Objective:
Render the following material again verbatim, leaving nothing out.

Stored data:
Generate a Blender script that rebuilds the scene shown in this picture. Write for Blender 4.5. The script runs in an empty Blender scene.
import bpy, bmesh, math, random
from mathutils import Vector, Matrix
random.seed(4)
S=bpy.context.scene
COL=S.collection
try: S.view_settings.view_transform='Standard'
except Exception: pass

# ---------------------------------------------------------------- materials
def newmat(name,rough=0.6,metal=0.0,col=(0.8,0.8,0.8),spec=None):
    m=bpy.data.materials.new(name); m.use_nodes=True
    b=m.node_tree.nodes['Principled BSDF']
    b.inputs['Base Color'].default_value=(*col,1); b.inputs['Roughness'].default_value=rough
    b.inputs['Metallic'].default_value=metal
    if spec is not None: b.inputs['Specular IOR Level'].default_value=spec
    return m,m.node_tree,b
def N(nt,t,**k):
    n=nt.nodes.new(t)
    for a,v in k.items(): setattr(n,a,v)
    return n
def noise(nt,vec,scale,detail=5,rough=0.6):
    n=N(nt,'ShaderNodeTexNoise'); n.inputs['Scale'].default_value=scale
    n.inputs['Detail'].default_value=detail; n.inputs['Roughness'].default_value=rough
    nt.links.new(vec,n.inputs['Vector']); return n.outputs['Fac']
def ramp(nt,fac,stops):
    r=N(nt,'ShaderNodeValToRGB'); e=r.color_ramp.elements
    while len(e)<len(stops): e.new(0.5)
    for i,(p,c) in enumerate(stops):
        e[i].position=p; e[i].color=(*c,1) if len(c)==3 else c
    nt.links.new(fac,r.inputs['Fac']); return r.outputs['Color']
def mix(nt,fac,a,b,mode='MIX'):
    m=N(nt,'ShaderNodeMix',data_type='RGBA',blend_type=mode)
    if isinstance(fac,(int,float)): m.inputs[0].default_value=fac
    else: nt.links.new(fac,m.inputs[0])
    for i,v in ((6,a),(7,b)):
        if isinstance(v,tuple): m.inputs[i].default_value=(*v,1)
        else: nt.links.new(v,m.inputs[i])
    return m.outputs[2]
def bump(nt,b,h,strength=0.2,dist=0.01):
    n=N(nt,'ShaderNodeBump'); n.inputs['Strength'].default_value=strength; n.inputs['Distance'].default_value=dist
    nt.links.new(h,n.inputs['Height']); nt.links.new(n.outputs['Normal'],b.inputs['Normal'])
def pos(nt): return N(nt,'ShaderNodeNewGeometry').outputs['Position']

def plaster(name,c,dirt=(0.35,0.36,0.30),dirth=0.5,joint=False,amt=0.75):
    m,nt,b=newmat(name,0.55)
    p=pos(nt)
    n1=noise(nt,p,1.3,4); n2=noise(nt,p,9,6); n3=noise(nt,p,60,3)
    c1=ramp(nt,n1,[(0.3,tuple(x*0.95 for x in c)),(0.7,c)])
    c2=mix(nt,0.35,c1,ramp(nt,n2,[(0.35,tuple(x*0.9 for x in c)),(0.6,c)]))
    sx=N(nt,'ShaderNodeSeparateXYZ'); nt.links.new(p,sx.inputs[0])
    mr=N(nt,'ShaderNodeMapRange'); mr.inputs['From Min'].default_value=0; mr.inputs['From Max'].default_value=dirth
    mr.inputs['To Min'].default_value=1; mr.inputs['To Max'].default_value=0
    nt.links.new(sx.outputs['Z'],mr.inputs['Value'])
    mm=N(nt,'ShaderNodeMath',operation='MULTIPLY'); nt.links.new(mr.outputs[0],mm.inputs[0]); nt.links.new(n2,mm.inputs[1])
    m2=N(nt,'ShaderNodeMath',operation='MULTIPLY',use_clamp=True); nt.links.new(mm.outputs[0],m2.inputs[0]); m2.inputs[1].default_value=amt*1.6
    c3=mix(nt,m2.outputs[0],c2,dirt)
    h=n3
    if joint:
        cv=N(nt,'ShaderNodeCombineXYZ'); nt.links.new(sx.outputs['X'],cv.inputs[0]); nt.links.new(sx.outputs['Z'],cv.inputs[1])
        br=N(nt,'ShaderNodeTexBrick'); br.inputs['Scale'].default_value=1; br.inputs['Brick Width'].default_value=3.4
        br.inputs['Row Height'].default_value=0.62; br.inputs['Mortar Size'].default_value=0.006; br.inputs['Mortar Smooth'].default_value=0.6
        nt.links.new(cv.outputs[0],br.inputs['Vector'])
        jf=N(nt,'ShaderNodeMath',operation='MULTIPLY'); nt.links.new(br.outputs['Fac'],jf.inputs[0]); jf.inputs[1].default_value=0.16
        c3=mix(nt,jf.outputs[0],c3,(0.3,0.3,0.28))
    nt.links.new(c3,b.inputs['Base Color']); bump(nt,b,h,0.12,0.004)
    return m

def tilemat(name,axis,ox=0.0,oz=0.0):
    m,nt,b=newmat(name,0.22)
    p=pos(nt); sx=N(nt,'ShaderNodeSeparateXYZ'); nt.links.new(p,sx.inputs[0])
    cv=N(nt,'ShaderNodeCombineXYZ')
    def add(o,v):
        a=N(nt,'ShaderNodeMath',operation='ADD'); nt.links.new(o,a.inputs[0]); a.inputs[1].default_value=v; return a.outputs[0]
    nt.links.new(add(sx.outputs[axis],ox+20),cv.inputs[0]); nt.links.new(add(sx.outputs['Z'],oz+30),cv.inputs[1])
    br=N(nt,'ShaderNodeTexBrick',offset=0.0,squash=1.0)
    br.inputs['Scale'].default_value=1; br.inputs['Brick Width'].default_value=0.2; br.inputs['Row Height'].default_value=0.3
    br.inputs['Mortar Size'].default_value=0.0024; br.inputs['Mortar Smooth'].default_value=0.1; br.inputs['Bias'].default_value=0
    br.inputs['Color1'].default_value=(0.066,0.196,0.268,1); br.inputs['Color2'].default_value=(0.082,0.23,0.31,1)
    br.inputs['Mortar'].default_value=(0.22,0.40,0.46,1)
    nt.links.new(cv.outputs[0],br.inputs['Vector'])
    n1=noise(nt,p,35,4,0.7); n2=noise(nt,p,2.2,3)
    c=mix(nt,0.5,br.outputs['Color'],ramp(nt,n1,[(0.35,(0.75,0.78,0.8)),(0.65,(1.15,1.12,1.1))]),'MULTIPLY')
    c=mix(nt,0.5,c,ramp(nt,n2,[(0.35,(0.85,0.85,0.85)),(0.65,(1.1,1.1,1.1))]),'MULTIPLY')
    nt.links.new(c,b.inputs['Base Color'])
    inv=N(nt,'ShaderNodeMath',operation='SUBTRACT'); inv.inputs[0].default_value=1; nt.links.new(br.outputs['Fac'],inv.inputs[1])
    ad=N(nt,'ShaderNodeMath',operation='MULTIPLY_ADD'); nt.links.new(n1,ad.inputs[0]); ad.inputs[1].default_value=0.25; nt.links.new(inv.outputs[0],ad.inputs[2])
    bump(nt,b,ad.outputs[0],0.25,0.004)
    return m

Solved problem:
Generate a Blender script that rebuilds the scene shown in this picture. Write for Blender 4.5. The script runs in an empty Blender scene.
import bpy, bmesh, math, random
from mathutils import Vector, Matrix
random.seed(4)
S=bpy.context.scene
COL=S.collection
try: S.view_settings.view_transform='Standard'
except Exception: pass

# ---------------------------------------------------------------- materials
def newmat(name,rough=0.6,metal=0.0,col=(0.8,0.8,0.8),spec=None):
    m=bpy.data.materials.new(name); m.use_nodes=True
    b=m.node_tree.nodes['Principled BSDF']
    b.inputs['Base Color'].default_value=(*col,1); b.inputs['Roughness'].default_value=rough
    b.inputs['Metallic'].default_value=metal
    if spec is not None: b.inputs['Specular IOR Level'].default_value=spec
    return m,m.node_tree,b
def N(nt,t,**k):
    n=nt.nodes.new(t)
    for a,v in k.items(): setattr(n,a,v)
    return n
def noise(nt,vec,scale,detail=5,rough=0.6):
    n=N(nt,'ShaderNodeTexNoise'); n.inputs['Scale'].default_value=scale
    n.inputs['Detail'].default_value=detail; n.inputs['Roughness'].default_value=rough
    nt.links.new(vec,n.inputs['Vector']); return n.outputs['Fac']
def ramp(nt,fac,stops):
    r=N(nt,'ShaderNodeValToRGB'); e=r.color_ramp.elements
    while len(e)<len(stops): e.new(0.5)
    for i,(p,c) in enumerate(stops):
        e[i].position=p; e[i].color=(*c,1) if len(c)==3 else c
    nt.links.new(fac,r.inputs['Fac']); return r.outputs['Color']
def mix(nt,fac,a,b,mode='MIX'):
    m=N(nt,'ShaderNodeMix',data_type='RGBA',blend_type=mode)
    if isinstance(fac,(int,float)): m.inputs[0].default_value=fac
    else: nt.links.new(fac,m.inputs[0])
    for i,v in ((6,a),(7,b)):
        if isinstance(v,tuple): m.inputs[i].default_value=(*v,1)
        else: nt.links.new(v,m.inputs[i])
    return m.outputs[2]
def bump(nt,b,h,strength=0.2,dist=0.01):
    n=N(nt,'ShaderNodeBump'); n.inputs['Strength'].default_value=strength; n.inputs['Distance'].default_value=dist
    nt.links.new(h,n.inputs['Height']); nt.links.new(n.outputs['Normal'],b.inputs['Normal'])
def pos(nt): return N(nt,'ShaderNodeNewGeometry').outputs['Position']

def plaster(name,c,dirt=(0.35,0.36,0.30),dirth=0.5,joint=False,amt=0.75):
    m,nt,b=newmat(name,0.55)
    p=pos(nt)
    n1=noise(nt,p,1.3,4); n2=noise(nt,p,9,6); n3=noise(nt,p,60,3)
    c1=ramp(nt,n1,[(0.3,tuple(x*0.95 for x in c)),(0.7,c)])
    c2=mix(nt,0.35,c1,ramp(nt,n2,[(0.35,tuple(x*0.9 for x in c)),(0.6,c)]))
    sx=N(nt,'ShaderNodeSeparateXYZ'); nt.links.new(p,sx.inputs[0])
    mr=N(nt,'ShaderNodeMapRange'); mr.inputs['From Min'].default_value=0; mr.inputs['From Max'].default_value=dirth
    mr.inputs['To Min'].default_value=1; mr.inputs['To Max'].default_value=0
    nt.links.new(sx.outputs['Z'],mr.inputs['Value'])
    mm=N(nt,'ShaderNodeMath',operation='MULTIPLY'); nt.links.new(mr.outputs[0],mm.inputs[0]); nt.links.new(n2,mm.inputs[1])
    m2=N(nt,'ShaderNodeMath',operation='MULTIPLY',use_clamp=True); nt.links.new(mm.outputs[0],m2.inputs[0]); m2.inputs[1].default_value=amt*1.6
    c3=mix(nt,m2.outputs[0],c2,dirt)
    h=n3
    if joint:
        cv=N(nt,'ShaderNodeCombineXYZ'); nt.links.new(sx.outputs['X'],cv.inputs[0]); nt.links.new(sx.outputs['Z'],cv.inputs[1])
        br=N(nt,'ShaderNodeTexBrick'); br.inputs['Scale'].default_value=1; br.inputs['Brick Width'].default_value=3.4
        br.inputs['Row Height'].default_value=0.62; br.inputs['Mortar Size'].default_value=0.006; br.inputs['Mortar Smooth'].default_value=0.6
        nt.links.new(cv.outputs[0],br.inputs['Vector'])
        jf=N(nt,'ShaderNodeMath',operation='MULTIPLY'); nt.links.new(br.outputs['Fac'],jf.inputs[0]); jf.inputs[1].default_value=0.16
        c3=mix(nt,jf.outputs[0],c3,(0.3,0.3,0.28))
    nt.links.new(c3,b.inputs['Base Color']); bump(nt,b,h,0.12,0.004)
    return m

def tilemat(name,axis,ox=0.0,oz=0.0):
    m,nt,b=newmat(name,0.22)
    p=pos(nt); sx=N(nt,'ShaderNodeSeparateXYZ'); nt.links.new(p,sx.inputs[0])
    cv=N(nt,'ShaderNodeCombineXYZ')
    def add(o,v):
        a=N(nt,'ShaderNodeMath',operation='ADD'); nt.links.new(o,a.inputs[0]); a.inputs[1].default_value=v; return a.outputs[0]
    nt.links.new(add(sx.outputs[axis],ox+20),cv.inputs[0]); nt.links.new(add(sx.outputs['Z'],oz+30),cv.inputs[1])
    br=N(nt,'ShaderNodeTexBrick',offset=0.0,squash=1.0)
    br.inputs['Scale'].default_value=1; br.inputs['Brick Width'].default_value=0.2; br.inputs['Row Height'].default_value=0.3
    br.inputs['Mortar Size'].default_value=0.0024; br.inputs['Mortar Smooth'].default_value=0.1; br.inputs['Bias'].default_value=0
    br.inputs['Color1'].default_value=(0.066,0.196,0.268,1); br.inputs['Color2'].default_value=(0.082,0.23,0.31,1)
    br.inputs['Mortar'].default_value=(0.22,0.40,0.46,1)
    nt.links.new(cv.outputs[0],br.inputs['Vector'])
    n1=noise(nt,p,35,4,0.7); n2=noise(nt,p,2.2,3)
    c=mix(nt,0.5,br.outputs['Color'],ramp(nt,n1,[(0.35,(0.75,0.78,0.8)),(0.65,(1.15,1.12,1.1))]),'MULTIPLY')
    c=mix(nt,0.5,c,ramp(nt,n2,[(0.35,(0.85,0.85,0.85)),(0.65,(1.1,1.1,1.1))]),'MULTIPLY')
    nt.links.new(c,b.inputs['Base Color'])
    inv=N(nt,'ShaderNodeMath',operation='SUBTRACT'); inv.inputs[0].default_value=1; nt.links.new(br.outputs['Fac'],inv.inputs[1])
    ad=N(nt,'ShaderNodeMath',operation='MULTIPLY_ADD'); nt.links.new(n1,ad.inputs[0]); ad.inputs[1].default_value=0.25; nt.links.new(inv.outputs[0],ad.inputs[2])
    bump(nt,b,ad.outputs[0],0.25,0.004)
    return m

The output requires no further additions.